GAAR & the future of Funds in India – Another lifeline!

By Anil Talreja

  • 08 Sep 2012
Anil Talreja

The much talked about anti avoidance proposals (commonly referred to as GAAR), have brought a breather in the future of Private Equity Funds in India.

The Expert Committee formed by the government to examine GAAR (Shome Committee) has made its recommendations.

They key objectives of recommendations include bringing in greater clarity, certainty and simplicity in the law. These three elements undoubtedly lay the foundation of investor confidence in India and have a direct impact on the economic growth of a country.

In all fairness, the GAAR committee has done a commendable job in meeting the objectives outlined above.

The impact of these recommendations on Private Equity and Venture Capital Funds is quite remarkable.

Some of the key recommendations have been briefly outlined below:

• The implementation of GAAR should be deferred by three years on administrative grounds. The Committee recognises the fact that since GAAR is a fairly advanced instrument of tax administration, it requires the tax authorities to be substantially trained and gained to do justice whilst implementing the regulations.

• The recommendations make a very succinct distinction between tax evasion and tax mitigation, which is at the heart of the report.

• The report also contains a fairly exhaustive and illustrative list of instances where GAAR would be evoked.

• At the same time, it also contains a ‘negative list’ for GAAR, which refers to the specified circumstances where GAAR would not be invoked. This negative list includes payment of dividends, buyback of shares by a company, funding through debt or equity, amalgamation and demerger as approved by the High Court. These events and activities should not trigger GAAR as per the recommendations.

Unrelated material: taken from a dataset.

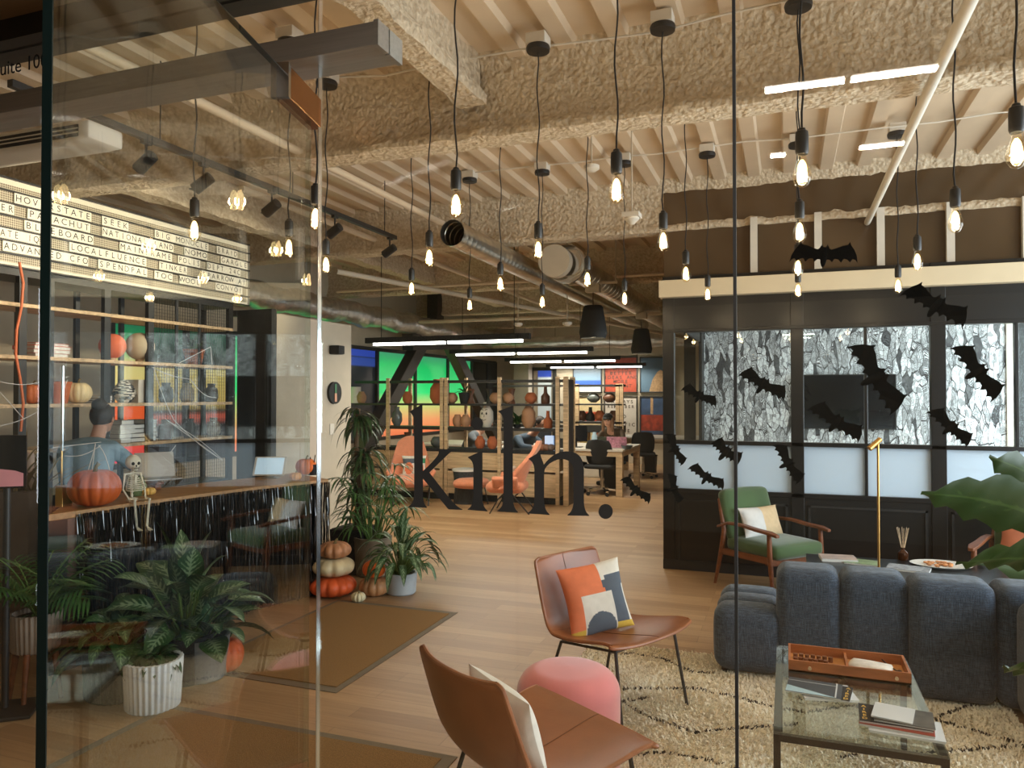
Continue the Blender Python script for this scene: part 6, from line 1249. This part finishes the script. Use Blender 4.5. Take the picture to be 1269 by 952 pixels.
p = G(584, 626); t = thing('ottoman', 'peach footstool in front of the right peach chair', 'footstool', (p.x, p.y, 0)); m = MB(); m.soft((0, 0, .32), (.44, .40, .13), .062, .015, 10); obj('seat', m, M_PEACH, t, smooth=80)
for sx in (-1, 1): m = MB(); m.tube([(sx*.20, -.16, 0), (sx*.15, -.14, .26), (sx*.15, .14, .26), (sx*.20, .16, 0)], .009, 6); obj('leg_frame', m, M_BLACK, t)
p = G(573, 625); t = thing('side_table', 'dark drum side table with a pale top beside the peach footstool', 'side table', (p.x, p.y+.12, 0)); m = MB(); m.lathe([(.17, 0), (.18, .02), (.16, .25), (.19, .48), (0, .48)], n=28); obj('drum', m, mat('speckled_dark', srf(50, 56, 62), .6, var=.5, scale=40), t); m = MB(); m.lathe([(0, .48), (.20, .48), (.20, .51), (0, .51)], n=28); obj('top', m, M_PAPERW, t)
# ================================================================ WORK TABLES, TASK CHAIRS
def work_table(lab, x0, y0, x1, y1, z=.74):
    t = thing('work_table', lab, 'table', (x0, y0, 0)); w, d = x1-x0, y1-y0; m = MB(); m.bb((0, 0, z-.03), (w, d, z)); obj('tabletop', m, M_WHITE, t, smooth=0); m = MB(); m.bb((.01, .01, z-.11), (w-.01, d-.01, z-.03)); obj('apron', m, M_OAKL, t, smooth=0)
    for a in (.01, w-.11):
        for b in (.01, d-.11): m = MB(); m.bb((a, b, 0), (a+.10, b+.10, z-.11)); obj('leg', m, M_OAKL, t, smooth=0)
    return t
work_table('long pale work table where the person in a cap sits', -4.6, 11.66, -2.42, 13.2); work_table('second pale work table further back at right', -3.3, 14.85, -1.5, 16.0, .76)
work_table('pale work table behind the shelf divider at left', -6.2, 12.0, -4.9, 13.2)
def task_chair(lab, x, y, rz):
    t = thing('office_chair', lab, 'chair', (x, y, 0), rz); m = MB(); m.soft((0, 0, .46), (.46, .46, .07), .03, .01, 8); obj('seat', m, M_MATTE, t, smooth=80)
    m = MB()
    def S(u, v, o): a = 2*u-1; w = .22*(1-.25*abs(v*2-1)**3); return Vector((-.20-.07*v+.09*a*a+o, a*w, .50+.40*v-.02*a*a))
    for o in (.012, -.012): m.grid(lambda u, v, o=o: S(u, v, o), 12, 12)
    k = 169; e = list(range(13))+[j*13+12 for j in range(1, 13)]+[12*13+i for i in range(11, -1, -1)]+[j*13 for j in range(11, 0, -1)]
    for i in range(len(e)): m.f.append((e[i], e[(i+1) % len(e)], e[(i+1) % len(e)]+k, e[i]+k)); m.m.append(0)
    obj('backrest', m, M_MATTE, t, smooth=80); m = MB(); m.tube([(0, 0, .08), (0, 0, .44)], .022, 10).tube([(0, 0, .10), (0, 0, .26)], .03, 10); obj('gas_column', m, M_CHROME, t)
    m = MB()
    for i in range(5): a = i*2*PI/5; m.beam((0, 0, .10), (.27*math.cos(a), .27*math.sin(a), .07), .04, .03)
    obj('star_base', m, M_CHROME, t, smooth=0)
    for i in range(5): a = i*2*PI/5; m = MB(); m.tube([(.27*math.cos(a)-.012, .27*math.sin(a), .03), (.27*math.cos(a)+.012, .27*math.sin(a), .03)], .03, 12); obj('castor', m, M_MATTE, t)
p = G(746, 613); task_chair('black office chair in front of the long pale work table', p.x, p.y, math.radians(85))
p = G(712, 610); task_chair('black office chair half hidden behind the end of the shelf divider', p.x-.1, p.y-.0, math.radians(70)); p = G(797, 592); task_chair('black office chair between the two work tables', p.x, p.y, math.radians(100))
for x, y, lb in ((804, 589, 'by the far table leg'), (757, 607, 'under the long work table')):
    p = G(x, y); t = thing('waste_bin', 'grey office waste bin '+lb, 'bin', (p.x, p.y+.14, 0)); m = MB(); m.box((0, 0, .19), (.26, .26, .38), taper=.85); obj('bin', m, mat('bin_grey', srf(70, 66, 60), .6), t, smooth=0); m = MB(); m.box((0, 0, .385), (.27, .27, .015)); obj('rim', m, M_MATTE, t, smooth=0)
TZ1 = .74
def on_t(x, y):
    p = G(x, y, TZ1); return p if p.y > 11.8 else Vector((PY(x, y, 11.8).x, 11.8, TZ1))
M_LAP = mat('laptop_dark', srf(56, 62, 44), .5, var=.3, scale=30); M_LP2 = mat('laptop_pink', srf(190, 130, 150), .5, var=.4, scale=30)
for x, y, mt, lb in ((743.5, 557.5, M_LAP, 'dark laptop covered in round stickers, left of the two on the work table'), (762, 558, M_LP2, 'pink stickered laptop before the person in the cap')):
    p = on_t(x, y); t = thing('laptop', lb, 'laptop', (p.x, p.y+.15, TZ1), math.radians(5)); m = MB(); m.soft((0, .1, .008), (.32, .22, .014), .005, 0, 4); obj('keyboard_base', m, M_STEEL, t); m = MB(); m.beam((0, 0, .01), (0, -.05, .19), .32, .008); ld = obj('lid', m, mt, t, smooth=0)
    if mt is M_LAP:
        m = MB()
        for s in (-1, 1): m.tube([(s*.08, -.032, .10), (s*.08, -.036, .10)], .045, 16)
        obj('sticker', m, C_YE, ld)
p = on_t(735, 559); vase('pale blue water bottle on the work table', (p.x, p.y+.1, TZ1), [(.045, 0), (.045, .2), (.03, .23), (.03, .26), (0, .26)], mat('pale_blue_plastic', srf(170, 196, 210), .4), 'water_bottle', 'bottle')
p = on_t(775, 559); vase('grey bowl at the right end of the work table', (p.x, p.y+.12, TZ1), [(.06, 0), (.10, .06), (.09, .06), (.05, .01), (0, .01)], mat('grey_bowl', srf(70, 84, 92), .5), 'bowl', 'bowl')
p = on_t(709, 561); t = thing('monitor', 'black monitor at the left end of the work table', 'monitor', (p.x, p.y+.2, TZ1)); m = MB(); m.bb((-.20, 0, .10), (.20, .03, .36)); obj('screen', m, M_SCREEN, t, smooth=0); m = MB(); m.bb((-.02, .03, 0), (.02, .05, .2)).bb((-.1, -.03, 0), (.1, .12, .012)); obj('stand', m, M_BLACK, t, smooth=0)
# ================================================================ PEOPLE
M_SKIN = mat('skin', srf(196, 146, 120), .55, var=.05)
def skinmesh(V, E, R, mt, name, parent, sub=2):
    me = bpy.data.meshes.new(name); me.from_pydata(V, E, []); o = bpy.data.objects.new(name, me); COL.objects.link(o)
    o.modifiers.new('s', 'SKIN'); o.modifiers.new('u', 'SUBSURF').levels = sub
    if not me.skin_vertices: me.skin_vertices.new()
    for i, r_ in enumerate(R): me.skin_vertices[0].data[i].radius = (r_, r_) if not isinstance(r_, tuple) else r_
    me.skin_vertices[0].data[0].use_root = True; dg = bpy.context.evaluated_depsgraph_get(); dg.update()
    n2 = bpy.data.meshes.new_from_object(o.evaluated_get(dg)); v = [x.co.copy() for x in n2.vertices]; f = [tuple(q.vertices) for q in n2.polygons]; bpy.data.objects.remove(o); return v, f
def person(lab, pos, phi, shirt, hair, trousers, lean=.15, arms='table', hairstyle='short', hat=None, turn=0.0):
    t = thing('person', lab, 'person', pos, phi)   # faces local +x, seated with hips at z=.47
    hip = Vector((0, 0, .50)); ch = Vector((.10+lean*.5, 0, .86)); nk = Vector((.13+lean, 0, 1.02)); hd = Vector((.17+lean*1.35, 0, 1.15))
    V = [hip, hip.lerp(ch, .5), ch, nk]; E = [(0, 1), (1, 2), (2, 3)]; R = [(.15, .12), (.145, .11), (.155, .11), .055]; hands = []
    for s in (-1, 1):
        b = len(V); sh = ch+Vector((.0, s*.17, .07)); el = Vector((.24+lean*.6, s*.25, .80)); wr = Vector((.46+lean*.5, s*.12, .80)) if arms == 'table' else Vector((.40, s*.22, .82))
        V += [sh, sh.lerp(el, .5), el, el.lerp(wr, .5), wr, wr+(wr-el).normalized()*.07]; E += [(2, b), (b, b+1), (b+1, b+2), (b+2, b+3), (b+3, b+4), (b+4, b+5)]; R += [.062, .05, .042, .038, .026, (.036, .018)]; hands.append((wr, (wr-el).normalized(), s))
        b = len(V); V += [Vector((.06, s*.10, .50)), Vector((.42, s*.13, .52)), Vector((.42, s*.13, .28)), Vector((.42, s*.13, .07)), Vector((.56, s*.13, .035))]; E += [(0, b), (b, b+1), (b+1, b+2), (b+2, b+3), (b+3, b+4)]; R += [.088, .062, .052, .035, .033]
    v, f = skinmesh(V, E, R, M_SKIN, 'body', t); m = MB(); m.add(v, f)
    Rz = Matrix.Rotation(turn, 3, 'Z') @ Matrix.Rotation(lean*.6, 3, 'Y')
    m.tube([nk-Vector((0, 0, .03)), hd-Vector((.01, 0, .02))], [.052, .05], 12); m.ell(hd, (.088, .072, .108), 20, rot=Rz); m.ell(hd+Rz @ Vector((.035, 0, -.062)), (.05, .048, .045), 14, rot=Rz); m.ell(hd+Rz @ Vector((.092, 0, -.012)), (.018, .012, .022), 8)
    for s in (-1, 1): m.ell(hd+Rz @ Vector((-.005, s*.074, -.005)), (.016, .01, .026), 8)
    for wr, dn, s in hands:
        pal = wr+dn*.07
        for k in range(4): o_ = Vector((0, (k-1.5)*.017, 0)); l_ = (.07, .078, .072, .056)[k]; m.tube([pal+o_, pal+o_+dn*l_*.55+Vector((0, 0, -.004)), pal+o_+dn*l_+Vector((0, 0, -.022))], [.0095, .0085, .006], 6)
        m.tube([wr+dn*.02, wr+dn*.045+Vector((.0, -s*.035, -.005)), wr+dn*.075+Vector((0, -s*.045, -.015))], [.012, .010, .007], 6)
    bo = obj('body', m, M_SKIN, t, smooth=80); m = MB()
    for s in (-1, 1): m.ell(hd+Rz @ Vector((.078, s*.03, .008)), (.012, .014, .008), 8)
    obj('eyes', m, M_MATTE, bo); m = MB(); m.ell(hd+Rz @ Vector((.082, 0, -.058)), (.008, .022, .006), 8); obj('mouth', m, mat('lips', srf(150, 80, 74), .5), bo)
    V2 = [hip, hip.lerp(ch, .5), ch, nk-Vector((.01, 0, .02))]; E2 = [(0, 1), (1, 2), (2, 3)]; R2 = [(.165, .135), (.16, .125), (.17, .125), .07]
    for s in (-1, 1):
        b = len(V2); sh = ch+Vector((.0, s*.17, .07)); el = Vector((.24+lean*.6, s*.25, .80)); wr = [h for h in hands if h[2] == s][0][0]; V2 += [sh, sh.lerp(el, .5), el, el.lerp(wr, .75)]; E2 += [(2, b), (b, b+1), (b+1, b+2), (b+2, b+3)]; R2 += [.075, .062, .055, .045]
    v, f = skinmesh(V2, E2, R2, shirt, 'shirt', t); m = MB(); m.add(v, f); obj('shirt', m, shirt, t, smooth=80)
    V3 = [hip]; E3 = []; R3 = [(.16, .12)]
    for s in (-1, 1): b = len(V3); V3 += [Vector((.06, s*.10, .50)), Vector((.42, s*.13, .52)), Vector((.42, s*.13, .28)), Vector((.42, s*.13, .10))]; E3 += [(0, b), (b, b+1), (b+1, b+2), (b+2, b+3)]; R3 += [.10, .076, .066, .056]
    v, f = skinmesh(V3, E3, R3, trousers, 'trousers', t); m = MB(); m.add(v, f); obj('trousers', m, trousers, t, smooth=80)
    for s in (-1, 1): m = MB(); m.soft((.50, s*.13, .04), (.26, .095, .075), .035, .0, 8); obj('shoe', m, M_MATTE, t, smooth=80)
    m = MB(); m.ell(hd+Rz @ Vector((-.022, 0, .028)), (.092, .083, .100), 20, rot=Rz)
    if hairstyle == 'long':
        for s in (-1, 1): m.tube([hd+Rz @ Vector((-.01, s*.07, .05)), hd+Rz @ Vector((.01, s*.085, -.06)), hd+Vector((.02, s*.09, -.20))], [.035, .035, .018], 10)
    if hairstyle == 'bun': m.ell(hd+Rz @ Vector((-.07, 0, .10)), (.055, .055, .05), 16)
    obj('hair', m, hair, t, smooth=80)
    if hat: m = MB(); m.ell(hd+Rz @ Vector((-.01, 0, .05)), (.098, .09, .085), 20, rot=Rz); m.ell(hd+Rz @ Vector((.09, 0, .055)), (.07, .06, .010), 14, rot=Rz); obj('cap', m, hat, t, smooth=80)
    st = thing('stool', 'stool under the '+lab, 'stool', pos, phi); m = MB(); zf = -pos[2]; m.lathe([(0, .34), (.17, .34), (.18, .355), (.17, .37), (0, .37)], n=24); obj('seat', m, M_MATTE, st); m = MB(); m.tube([(0, 0, zf+.02), (0, 0, .34)], .02, 10); obj('column', m, M_CHROME, st); m = MB(); m.lathe([(.2, zf), (.2, zf+.012), (0, zf+.03)], n=24); obj('base', m, M_CHROME, st); return t
H_DK = mat('dark_brown_hair', srf(42, 28, 20), .6, var=.3, scale=30); T_DK = mat('dark_trousers', srf(34, 36, 44), .8)
p = PD(757, 560, 13.9); person('person in a dark cap and olive top leaning over a laptop', (p.x+.12, 13.65, 0), math.radians(-97), mat('olive_top', srf(74, 56, 36), .8, var=.3, scale=16), mat('light_brown_hair', srf(120, 84, 56), .6, var=.3, scale=30), T_DK, lean=.22, hairstyle='long', hat=M_MATTE)
p = PY(578, 560, 11.35); person('person in a grey t-shirt bending forward behind the divider', (p.x-.08, 11.35, .0), math.radians(10), mat('grey_tshirt', srf(104, 110, 116), .85), H_DK, T_DK, lean=.18)
p = PY(652, 560, 11.35); person('person in a blue denim shirt hunched forward behind the divider', (p.x-.2, 11.35, 0), math.radians(-25), mat('denim_shirt', srf(72, 88, 104), .85, var=.15), H_DK, T_DK, lean=.30)
p = PD(96, 600, 5.35); person('person with a dark hair bun behind the counter', (p.x, p.y, .27), math.radians(115), mat('pale_blue_shirt', srf(120, 144, 156), .85, var=.15), H_DK, T_DK, lean=.16, hairstyle='bun')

Another significant recommendation is that GAAR should not be invoked in intra-group transactions where overall tax revenue is not affected.

• Guidance has been given around the meaning of the term “Commercial Substance”.

Another important recommendation is the introduction of grandfathering of investments. Though it is not very clear as to how it will be operational, the recommendations state that all investment that may exist as on the date of commencement of GAAR should be grandfathered so that on exit (sale of such investments) on or after this date, the GAAR provisions are not invoked.

Last but not least, for the first time Mauritius as a jurisdiction has received a soft corner reception. The recommendations state that the GAAR provisions should not apply to examine the genuineness of the residency of an entity set up in Mauritius and after that the treaty overriding provisions should apply to GAAR as well.

Given that majority of the Private Equity and Venture Capital Fund stay invested in India using the Mauritius route, the above recommendations will go a very long way in giving impetus and boost to the confidence of such investors.

All in all, this is a clear signal to the government to amend its laws to make it tax friendly in the backdrop of bringing in certainty to investors. Although this may be the first step, there is a long way to go as a large number of other draft legislations need to be enacted. These include the Direct Taxes Code, Goods and Services Tax Act and the Companies Act.

The impact of these announcements does bring small pockets of oxygen to the investment climate of India. However, the investor confidence can survive only if these announcements are ultimately converted into good pieces of legislation in the Country.